**Collected data entries:**
============================================================

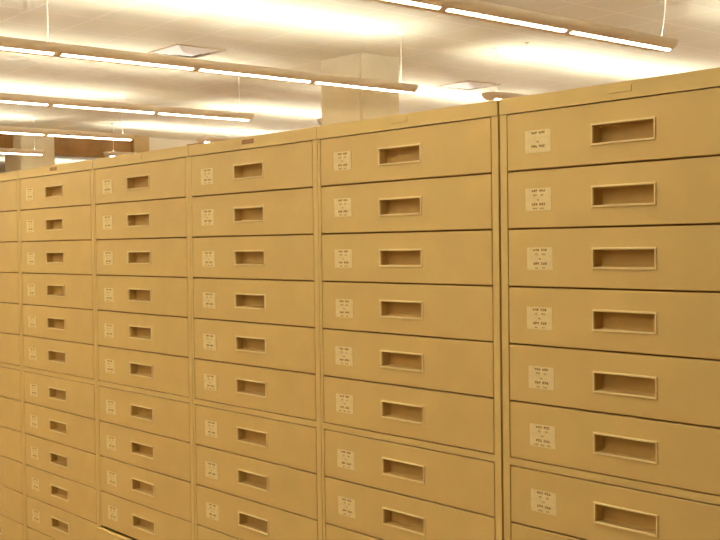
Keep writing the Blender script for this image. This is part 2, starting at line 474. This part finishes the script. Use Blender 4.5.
def vent(x, y, label):
    t = bpy.data.objects.new('ceiling_vent', None); COL.objects.link(t); t.location = (x, y, CEIL)
    tag(t, label, 'vent', 'square ceiling air vents')
    bm = bmesh.new(); s = 0.298; w = 0.03
    box(bm, -s, s, -s, -s + w, -0.012, -0.001); box(bm, -s, s, s - w, s, -0.012, -0.001)
    box(bm, -s, -s + w, -s + w, s - w, -0.012, -0.001); box(bm, s - w, s, -s + w, s - w, -0.012, -0.001)
    obj('frame', mesh('frame', bm, M['vent']), t)
    bm = bmesh.new(); box(bm, -s + w, s - w, -s + w, s - w, -0.004, -0.001)
    obj('duct_backing', mesh('duct_backing', bm, M['dark']), t)
    for k, (a, b) in enumerate(((0.262, 0.19), (0.20, 0.12), (0.13, 0.0))):
        bm = bmesh.new(); z0, z1 = -0.005 - 0.012 * k, -0.030 - 0.012 * k
        c = [(-1, -1), (1, -1), (1, 1), (-1, 1)]
        for q in range(4):
            p, r = c[q], c[(q + 1) % 4]
            quad(bm, [(p[0] * a, p[1] * a, z0), (r[0] * a, r[1] * a, z0), (r[0] * b, r[1] * b, z1), (p[0] * b, p[1] * b, z1)])
        obj('louvre', mesh('louvre', bm, M['vent_lit'], recalc=False), t)
vent(-4.815, 3.925, 'square ceiling air vent just above the second pendant lamp, upper left')
vent(-4.815, 8.195, 'small distant ceiling air vent above the middle of the cabinet tops')

bm = bmesh.new()
bmesh.ops.create_cone(bm, cap_ends=True, segments=16, radius1=0.015, radius2=0.028, depth=0.01)
bmesh.ops.create_cone(bm, cap_ends=True, segments=10, radius1=0.008, radius2=0.008, depth=0.014, matrix=Matrix.Translation((0, 0, -0.01)))
o = obj('sprinkler_head', mesh('sprinkler_head', bm, M['vent']), None, (-2.33, 6.5, CEIL - 0.005))
tag(o, 'tiny sprinkler head on the ceiling below the nearest lamp', 'sprinkler')

# ------------------------------------------------------------------ world, camera, view
w = bpy.data.worlds.new('world'); scn.world = w; w.use_nodes = True
w.node_tree.nodes['Background'].inputs[0].default_value = (0.8, 0.7, 0.55, 1)
w.node_tree.nodes['Background'].inputs[1].default_value = 0.05

cam = bpy.data.cameras.new('camera'); co = bpy.data.objects.new('camera', cam); COL.objects.link(co)
cam.sensor_width = 36; cam.sensor_fit = 'HORIZONTAL'; cam.lens = 1093.4982 / 720 * 36
cam.clip_end = 200; cam.clip_start = 0.05
yaw, pitch, roll = 0.8678, -0.0230, -0.0127
f = Vector((-math.sin(yaw) * math.cos(pitch), math.cos(yaw) * math.cos(pitch), math.sin(pitch)))
r = f.cross(Vector((0, 0, 1))).normalized(); u = r.cross(f)
r2 = r * math.cos(roll) + u * math.sin(roll); u2 = -r * math.sin(roll) + u * math.cos(roll)
m = Matrix((r2, u2, -f)).transposed().to_4x4()
m.translation = Vector((6.5455 * 0.8, -2.7829 * 0.8, EYE))
co.matrix_world = m
scn.camera = co

scn.view_settings.view_transform = 'Standard'
scn.view_settings.look = 'None'
scn.view_settings.gamma = 1
scn.view_settings.use_curve_mapping = False
scn.view_settings.exposure = 2.06
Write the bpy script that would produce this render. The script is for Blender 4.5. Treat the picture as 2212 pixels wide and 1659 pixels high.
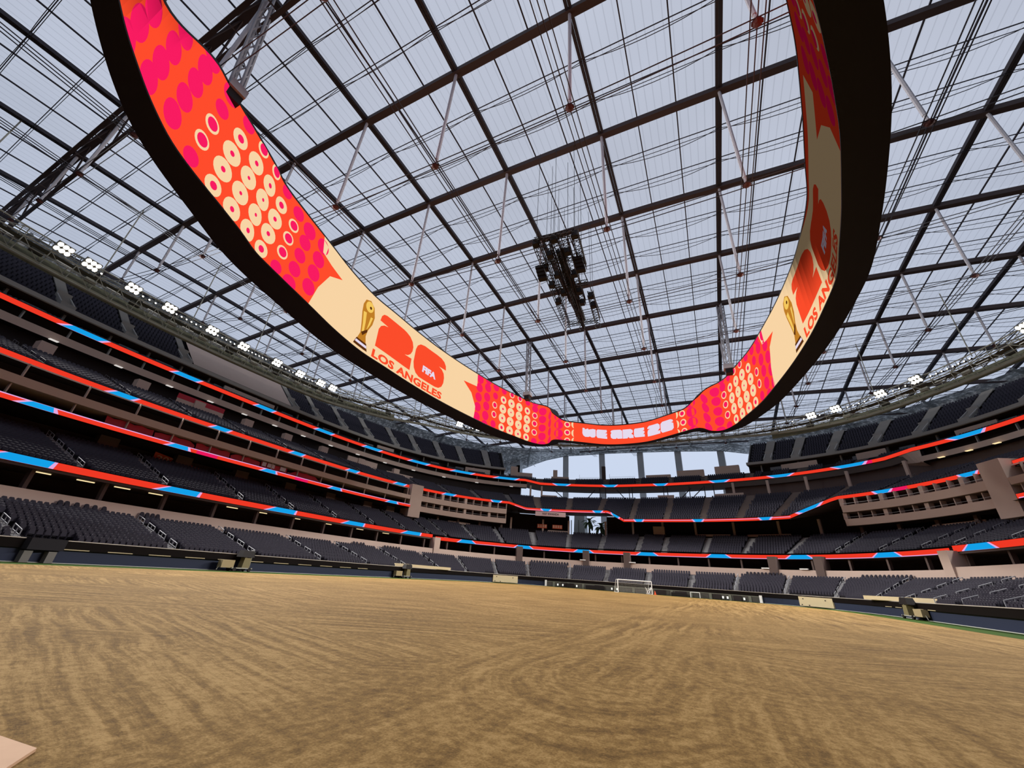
import bpy, bmesh, random
import math
import numpy as np
from mathutils import Vector, Matrix
random.seed(4); RNG = np.random.default_rng(4)
SC = bpy.context.scene; COL = SC.collection
for o in list(bpy.data.objects): bpy.data.objects.remove(o)

# ---------------------------------------------------------------- camera, sky, exposure, floodlighting
cam_d = bpy.data.cameras.new('camera'); cam = bpy.data.objects.new('camera', cam_d); COL.objects.link(cam)
cam_d.sensor_width = 36; cam_d.lens = 847.54/2212*36; cam_d.clip_end = 900; cam_d.clip_start = .05
_pi, _ro, _ya = (math.radians(v) for v in (26.0699, 4.0903, 26.821))
_f = np.array([-math.sin(_ya)*math.cos(_pi), math.cos(_ya)*math.cos(_pi), math.sin(_pi)])
_r = np.array([math.cos(_ya), math.sin(_ya), 0]); _u = np.cross(_r, _f)
_r2 = math.cos(_ro)*_r + math.sin(_ro)*_u; _u2 = -math.sin(_ro)*_r + math.cos(_ro)*_u
cam.matrix_world = Matrix([[_r2[i], _u2[i], -_f[i], (0, 0, 1.6)[i]] for i in range(3)] + [[0, 0, 0, 1]])
SC.camera = cam
SC.view_settings.view_transform = 'Standard'; SC.view_settings.look = 'None'
SC.view_settings.exposure = 0.0; SC.view_settings.gamma = 1.0; SC.view_settings.use_curve_mapping = False
W = bpy.data.worlds.new('overcast_sky'); SC.world = W; W.use_nodes = True
_n = W.node_tree.nodes; _l = W.node_tree.links
_bg = _n['Background']
_tc = _n.new('ShaderNodeTexCoord'); _sx = _n.new('ShaderNodeSeparateXYZ'); _cr = _n.new('ShaderNodeValToRGB')
_l.new(_tc.outputs['Generated'], _sx.inputs[0]); _l.new(_sx.outputs['Z'], _cr.inputs[0])
_cr.color_ramp.elements[0].position = 0.0; _cr.color_ramp.elements[0].color = (.57, .67, .86, 1)
_cr.color_ramp.elements[1].position = .8; _cr.color_ramp.elements[1].color = (.66, .715, .85, 1)
_l.new(_cr.outputs[0], _bg.inputs[0]); _bg.inputs[1].default_value = 1.0
FLOOD_W = 50000.0; FLOOD_COL = (1.0, .97, .92)
# ---------------------------------------------------------------- plan of the bowl
XC, YC, NB, A0, B0 = -15.31, 46.56, 2.8, 50.05, 64.54
def _sup(th, a, b, n):
    r = (abs(np.cos(th)/a)**n + abs(np.sin(th)/b)**n)**(-1/n)
    return np.stack([XC + r*np.cos(th), YC + r*np.sin(th)], -1)
_th = np.pi/2 - np.linspace(-np.pi, np.pi, 6001)
_pb = _sup(_th, A0, B0, NB)
_sb = np.concatenate([[0], np.cumsum(np.hypot(*np.diff(_pb, axis=0).T))]); LT = _sb[-1]; _sb = _sb - LT/2
SG = np.linspace(-LT/2, LT/2, 1201)            # arc length round the bowl: 0 = middle of the far end, - left, + right
BP = np.stack([np.interp(SG, _sb, _pb[:, 0]), np.interp(SG, _sb, _pb[:, 1])], -1)
_t = np.roll(BP, -6, 0) - np.roll(BP, 6, 0)
_t[:6] = BP[6:12]-BP[:6]; _t[-6:] = BP[-6:]-BP[-12:-6]
_t /= np.hypot(_t[:, 0], _t[:, 1])[:, None]
NO = np.stack([-_t[:, 1], _t[:, 0]], -1)       # outward normal
_k = np.ones(41)/41
for _c in range(2):
    _pad = np.concatenate([NO[-21:-1], NO[:, :], NO[1:21]]) 
    NO = np.stack([np.convolve(_pad[:, i], _k, 'valid') for i in (0, 1)], -1); NO /= np.hypot(NO[:, 0], NO[:, 1])[:, None]
WG = np.arange(-3, 121, 1.0)
def _ray_off(a, b, n):
    lo = np.full(len(SG), -40.0); hi = np.full(len(SG), 200.0)
    for _ in range(50):
        m = (lo+hi)/2; q = BP + NO*m[:, None]
        f = abs((q[:, 0]-XC)/a)**n + abs((q[:, 1]-YC)/b)**n - 1
        hi = np.where(f > 0, m, hi); lo = np.where(f > 0, lo, m)
    return lo
DT = np.stack([_ray_off(A0+w, B0+w, NB) for w in WG])
DF = _ray_off(37.4, 55.2, 5.0)                 # front wall of the lowest stand, along the same normals
def P(s, w):
    """plan point at arc s, offset w outward (w < -3: fraction of the way to the field wall)"""
    s = np.asarray(s, float); w = np.broadcast_to(np.asarray(w, float), s.shape)
    s = (s + LT/2) % LT - LT/2
    fi = (s + LT/2)/LT*1200; i = np.clip(fi.astype(int), 0, 1199); t = fi - i
    def lerp(A): return (A[i].T*(1-t) + A[i+1].T*t).T
    wi = np.clip(w - WG[0], 0, len(WG)-1.001); j = wi.astype(int); u = wi - j
    d = (DT[j, i]*(1-t) + DT[j, i+1]*t)*(1-u) + (DT[j+1, i]*(1-t) + DT[j+1, i+1]*t)*u
    dm = lerp(DT[0]); df = lerp(DF)
    d = np.where(w < -3, dm + (df-dm)*(-3-w)/9.0, d)      # w = -12 is the wall itself
    return lerp(BP) + lerp(NO)*np.asarray(d)[..., None]
def NRM(s):
    s = (np.asarray(s, float) + LT/2) % LT - LT/2
    n = np.stack([np.interp(s, SG, NO[:, 0]), np.interp(s, SG, NO[:, 1])], -1)
    return n/np.linalg.norm(n, axis=-1)[..., None]
# ---------------------------------------------------------------- helpers
MATS = {}
def lin(c): return tuple(((v/255)/12.92 if v <= 10 else ((v/255+.055)/1.055)**2.4) for v in c)
def mat(name, rgb, rough=.7, metal=0, noise=0, scale=1.0, bump=0, srgb=True, spec=.3):
    if name in MATS: return MATS[name]
    m = bpy.data.materials.new(name); m.use_nodes = True; nt = m.node_tree; b = nt.nodes['Principled BSDF']
    c = lin(rgb) if srgb else rgb
    b.inputs['Base Color'].default_value = (*c, 1); b.inputs['Roughness'].default_value = rough
    b.inputs['Metallic'].default_value = metal; b.inputs['Specular IOR Level'].default_value = spec
    if noise or bump:
        tc = nt.nodes.new('ShaderNodeTexCoord'); nz = nt.nodes.new('ShaderNodeTexNoise')
        nz.inputs['Scale'].default_value = scale; nz.inputs['Detail'].default_value = 5
        nt.links.new(tc.outputs['Object'], nz.inputs['Vector'])
        if noise:
            mx = nt.nodes.new('ShaderNodeMix'); mx.data_type = 'RGBA'
            mx.inputs[6].default_value = (*[v*(1-noise) for v in c], 1); mx.inputs[7].default_value = (*[min(1, v*(1+noise)) for v in c], 1)
            nt.links.new(nz.outputs['Fac'], mx.inputs[0]); nt.links.new(mx.outputs[2], b.inputs['Base Color'])
        if bump:
            bp = nt.nodes.new('ShaderNodeBump'); bp.inputs['Strength'].default_value = bump; bp.inputs['Distance'].default_value = .05
            nt.links.new(nz.outputs['Fac'], bp.inputs['Height']); nt.links.new(bp.outputs[0], b.inputs['Normal'])
    MATS[name] = m; return m
def emit(name, rgb, k=1.0, srgb=True):
    if name in MATS: return MATS[name]
    m = bpy.data.materials.new(name); m.use_nodes = True; nt = m.node_tree; nt.nodes.clear()
    e = nt.nodes.new('ShaderNodeEmission'); o = nt.nodes.new('ShaderNodeOutputMaterial')
    e.inputs[0].default_value = (*(lin(rgb) if srgb else rgb), 1); e.inputs[1].default_value = k
    nt.links.new(e.outputs[0], o.inputs[0]); MATS[name] = m; return m
def led(name, rgb, k=1.0):
    """LED tile with horizontal sun louvres: its light leaves in a cone, steep downward directions are shaded by the louvres."""
    if name in MATS: return MATS[name]
    m = bpy.data.materials.new(name); m.use_nodes = True; nt = m.node_tree; nt.nodes.clear(); N = nt.nodes.new; L = nt.links.new
    e = N('ShaderNodeEmission'); o = N('ShaderNodeOutputMaterial'); g = N('ShaderNodeNewGeometry')
    dt = N('ShaderNodeVectorMath'); dt.operation = 'DOT_PRODUCT'; L(g.outputs['Incoming'], dt.inputs[0]); L(g.outputs['Normal'], dt.inputs[1])
    ab = N('ShaderNodeMath'); ab.operation = 'ABSOLUTE'; L(dt.outputs['Value'], ab.inputs[0])
    sp = N('ShaderNodeSeparateXYZ'); L(g.outputs['Incoming'], sp.inputs[0])
    dv = N('ShaderNodeMath'); dv.operation = 'DIVIDE'; L(sp.outputs['Z'], dv.inputs[0]); L(ab.outputs[0], dv.inputs[1])
    mr = N('ShaderNodeMapRange'); mr.interpolation_type = 'SMOOTHSTEP'
    for i, v in zip(range(1, 5), (-2.25, -1.75, .13, 1.0)): mr.inputs[i].default_value = v
    L(dv.outputs[0], mr.inputs[0])
    ml = N('ShaderNodeMath'); ml.operation = 'MULTIPLY'; ml.inputs[1].default_value = k; L(mr.outputs[0], ml.inputs[0])
    e.inputs[0].default_value = (*lin(rgb), 1); L(ml.outputs[0], e.inputs[1]); L(e.outputs[0], o.inputs[0]); MATS[name] = m; return m

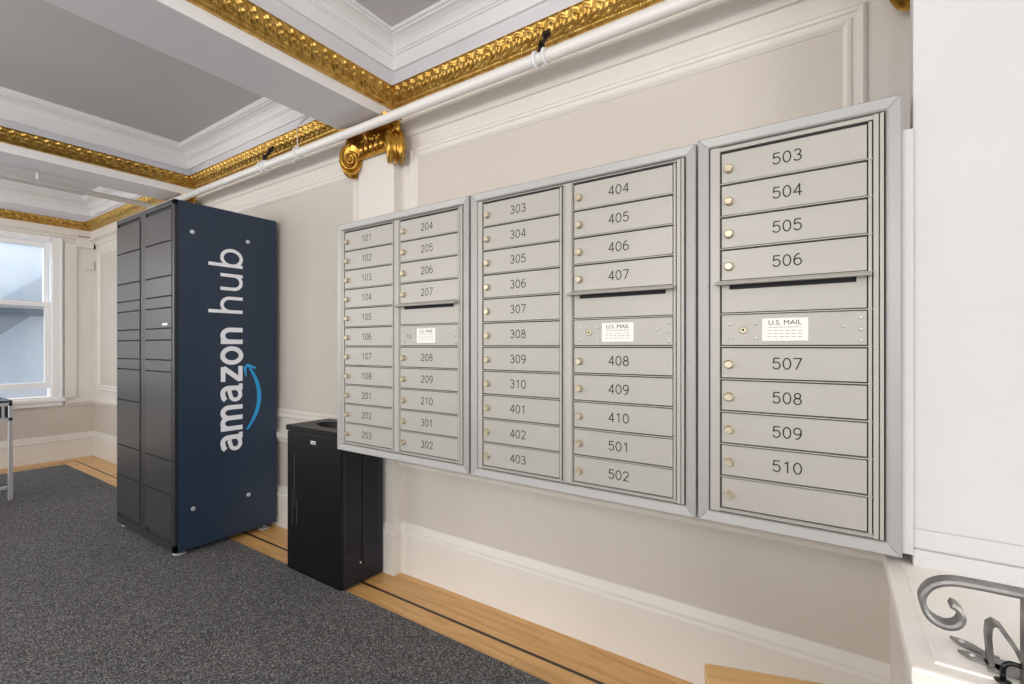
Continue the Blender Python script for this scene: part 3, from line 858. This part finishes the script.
for k in range(25):
    q = k/24; uu = .128+.405*q
    vv = -.030-.082*math.sin(pi*min(1, q*1.02))**.85*(1 if q < .5 else 1)
    vv = -.028-.080*(1-(2*q-1.06)**2/1.06**2) if True else vv
    sm.append((uu, vv)); sw.append(.004+.024*sin(pi*min(1, .12+q*.75)))
strk(b, sm, sw, T=T2)
strk(b, [(.478, -.022), (.535, -.014), (.551, -.030), (.530, -.086)], [.008, .018, .020, .010], T=T2)
lp('smile_arrow', b, M['logo_blue'])

# ------------------------------------------------------------------ waste bin
BX0, BX1, BF, BB = -2.540, -2.058, 1.51, 1.78
BH = .812
t = thing('waste_bin', ((BX0+BX1)/2, BF, 0), 'black perforated metal waste bin below the left mailbox cabinet', 'bin')
O = Matrix.Translation((-(BX0+BX1)/2, -BF, 0))
b = bmesh.new(); bx(b, BX0+.006, BX1, BF+.012, BB, .0095, BH-.03, bev=.003); lp('body', b, M['bin_side'])
for fx_ in (BX0+.04, BX1-.04):
    for fy_, fz_ in ((BF+.05, 0), (BB-.04, 0)):
        b = bmesh.new(); lathe(b, [(0, 0), (.016, 0), (.014, .011), (0, .011)], Matrix.Translation((fx_, fy_, fz_)), 14); lp('foot', b, M['black'])
b = bmesh.new(); bx(b, BX0+.004, BX1-.004, BF, BF+.013, .012, BH-.034, bev=.002); dr = lp('door', b, M['black'])
b = bmesh.new(); bx(b, BX0+.225, BX0+.27, BF-.003, BF, BH-.085, BH-.066, bev=.001); lp('latch', b, M['chrome'], dr)
b = bmesh.new()                                                    # lid with oval opening
HX, HY = (BX0+BX1)/2+.02, (BF+BB)/2+.01
outer = [(BX0, BF-.006), (BX1+.004, BF-.006), (BX1+.004, BB), (BX0, BB)]
N = 40
def sq(a):
    ca, sa = cos(a), sin(a); hw, hd = (BX1+.004-BX0)/2, (BB-BF+.006)/2
    k = min(hw/abs(ca) if abs(ca) > 1e-6 else 9, hd/abs(sa) if abs(sa) > 1e-6 else 9)
    return ((BX0+BX1+.004)/2+ca*k, (BF-.006+BB)/2+sa*k)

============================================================

**Problem to work on:** From the line with "Continue the Blender" through the line with "lp('smile_arrow', b, M['logo_blue'])", repeat every line exactly, both ends included, and nothing outside that range.

**Solution to the problem:**
Continue the Blender Python script for this scene: part 3, from line 858. This part finishes the script.
for k in range(25):
    q = k/24; uu = .128+.405*q
    vv = -.030-.082*math.sin(pi*min(1, q*1.02))**.85*(1 if q < .5 else 1)
    vv = -.028-.080*(1-(2*q-1.06)**2/1.06**2) if True else vv
    sm.append((uu, vv)); sw.append(.004+.024*sin(pi*min(1, .12+q*.75)))
strk(b, sm, sw, T=T2)
strk(b, [(.478, -.022), (.535, -.014), (.551, -.030), (.530, -.086)], [.008, .018, .020, .010], T=T2)
lp('smile_arrow', b, M['logo_blue'])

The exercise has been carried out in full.